The two surviving daughters of the Maharaja of Faridkot, Sir Harinder Singh Brar, have finally won inheritance of their father’s sprawling estate and one of India’s largest royal fortunes, amounting to an eye-popping $4.2 billion.
While this may sound fairy tale-like, getting to this point was anything but. The Faridkots descended from desert rulers in Rajasthan. Sir Brar was a senior officer in the Deccan Horse cavalry regiment.
Since the Maharaja died at the age of 74 in 1989, following the death of his son and heir apparent Tikka in a motor accident, his two surviving daughters, Amrit Kaur and Deepinder, waged one of the longest legal battles in the nation’s history to claim what was rightfully theirs. A third sister, Maheepinder Kaur, died at the age of 62 in 2002.
Chief among the items included in the estate are a number of residences: Faridkot House in Delhi, Manimajra Fort in Faridkot, and his mountain retreat at Mashobra near the Viceroy’s summer home in the Himalayan foothills. A caravan of vintage cars, including many Rolls-Royces, as well as WWII aircraft parked at his 22-acre aeorodome rounded out the windfall.
While Sir Brar’s widowed wife, three daughters and aging mother expected to inherit the estate, they were shocked to find that he had in fact doled it out to his staff and retainers via a trust he set up for them called the Meharwal Khewaji Trust. Rather than the opulent payout described above, his daughters were to serve as officers of the trust for a penance of $18-20 a month.
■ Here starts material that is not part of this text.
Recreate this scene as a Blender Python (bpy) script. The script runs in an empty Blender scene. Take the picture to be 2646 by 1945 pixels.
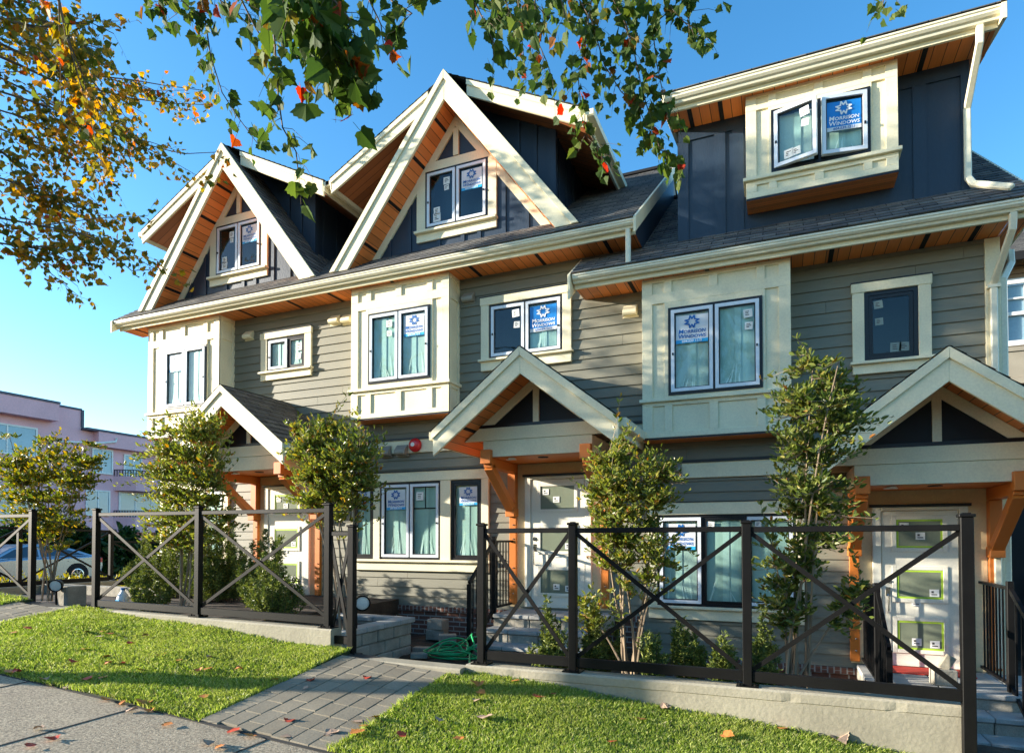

The decision that the estate would be awarded to the Maharaja’s surviving daughters came after revenue officials discovered that the retreat at Mashobra was illegally transferred to the trust. Further, Chandigarh judge Rajnish Kumar ruled last week that Sir Brar’s staff worked with lawyers to forge a will several years before he died, cheating the sisters out of their inheritance.
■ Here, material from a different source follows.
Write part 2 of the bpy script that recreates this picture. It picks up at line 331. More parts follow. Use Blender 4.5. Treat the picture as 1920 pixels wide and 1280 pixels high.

As the protracted legal battle raged, the sisters hardly suffered in the meantime. Deepinder (or Princess Bunty), for one, married the heir to the princely state of Burdwan, near Calcutta, in 1959. Her husband, the Maharajadhiraja Dr. Saday Chand Mehtab is son of the man who owned the famed 83-carat Jahangir Diamond that once rested in the beak of a Mughal peacock throne.
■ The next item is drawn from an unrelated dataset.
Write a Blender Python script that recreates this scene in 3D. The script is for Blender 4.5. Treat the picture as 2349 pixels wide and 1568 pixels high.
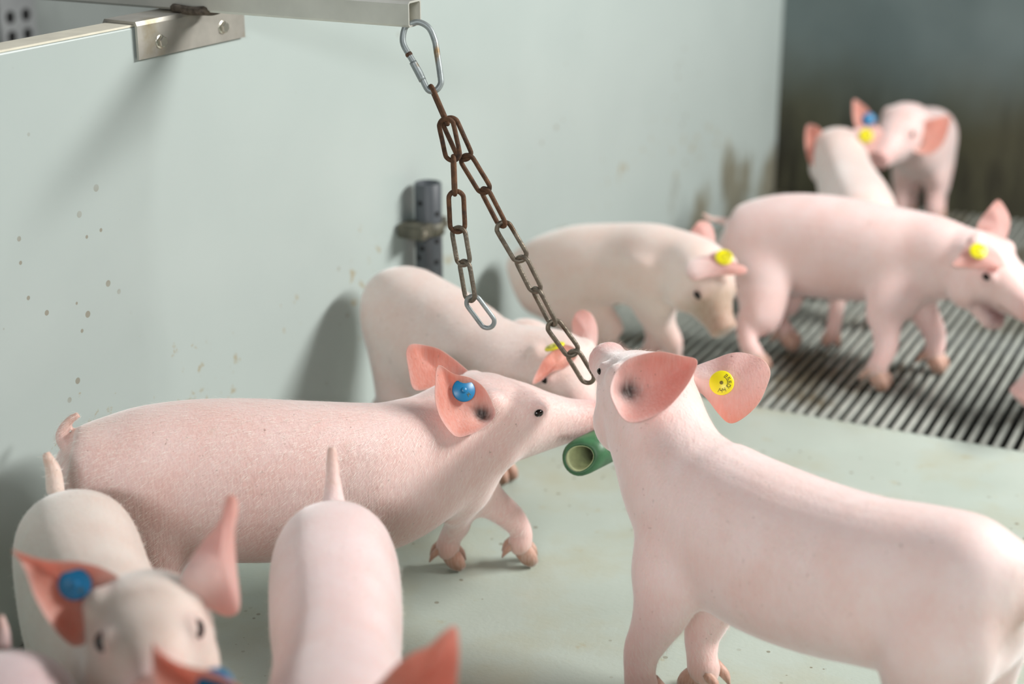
import bpy, bmesh, math, random
import numpy as np
from mathutils import Vector, Matrix

for o in list(bpy.data.objects):
    bpy.data.objects.remove(o, do_unlink=True)
scene = bpy.context.scene
COL = scene.collection
random.seed(7)
RNG = np.random.default_rng(7)

# ------------------------------------------------------------------ camera
PITCH, YAW = math.radians(19.2047), math.radians(26.1422)
cam_d = bpy.data.cameras.new('camera')
cam = bpy.data.objects.new('camera', cam_d)
COL.objects.link(cam)
cam.location = (0, 0, 1.0)
cam.rotation_euler = (math.pi / 2 - PITCH, 0, YAW)
cam_d.sensor_width = 36
cam_d.lens = 3801 / 2349 * 36
cam_d.clip_start = .05
cam_d.dof.use_dof = True
cam_d.dof.focus_distance = 1.95
cam_d.dof.aperture_fstop = 2.3
scene.camera = cam

# ------------------------------------------------------------------ light
world = bpy.data.worlds.new('barn_light')
scene.world = world
world.use_nodes = True
bg = world.node_tree.nodes['Background']
bg.inputs[0].default_value = (.90, .97, 1.0, 1)
bg.inputs[1].default_value = 0.055


def area(name, loc, target, sx, sy, power, col):
    d = bpy.data.lights.new(name, 'AREA')
    d.shape = 'RECTANGLE'
    d.size, d.size_y, d.energy, d.color = sx, sy, power, col
    o = bpy.data.objects.new(name, d)
    COL.objects.link(o)
    o.location = loc
    o.rotation_euler = (Vector(target) - Vector(loc)).to_track_quat('-Z', 'Y').to_euler()
    return o


KEY = area('ceiling_lamp_key', (1.35, 2.95, 2.0), (-.6, 1.5, 0), 1.5, .3, 120, (1, .985, .96))
FILL = area('ceiling_lamp_corridor', (.5, -2.3, 2.0), (-.2, 1.5, 0), 1.2, .3, 64, (.97, .985, 1))
NEXT = area('ceiling_lamp_next_pen', (-2.6, 2.3, 2.3), (-.9, 3.6, 0), 1.2, .25, 16, (.95, .98, 1))

scene.view_settings.view_transform = 'Standard'
scene.view_settings.look = 'None'
scene.view_settings.gamma = 1
scene.view_settings.exposure = 0.09
scene.view_settings.use_curve_mapping = False


# ------------------------------------------------------------------ materials
def new_mat(name):
    m = bpy.data.materials.new(name)
    m.use_nodes = True
    nt = m.node_tree
    return m, nt, nt.nodes['Principled BSDF']


def N(nt, typ, **kw):
    n = nt.nodes.new(typ)
    for k, v in kw.items():
        setattr(n, k, v)
    return n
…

Although most Indian royal fortunes have gone the way of the Raj, Sir Brar was particularly shrewd in his dealings and managed to keep his wealth after losing political power. The Faridkot family has a long history of fighting for their estate. Apparently, this continues today. It has been reported that overseers of the trust may challenge the ruling, though the case stands as of now.
Other similar cases are still ongoing. The grandchildren of Gyatri Devi, Rajmata of Jaipur, are still hammering away at their case after 16 years for a fortune estimated at $200-400 million.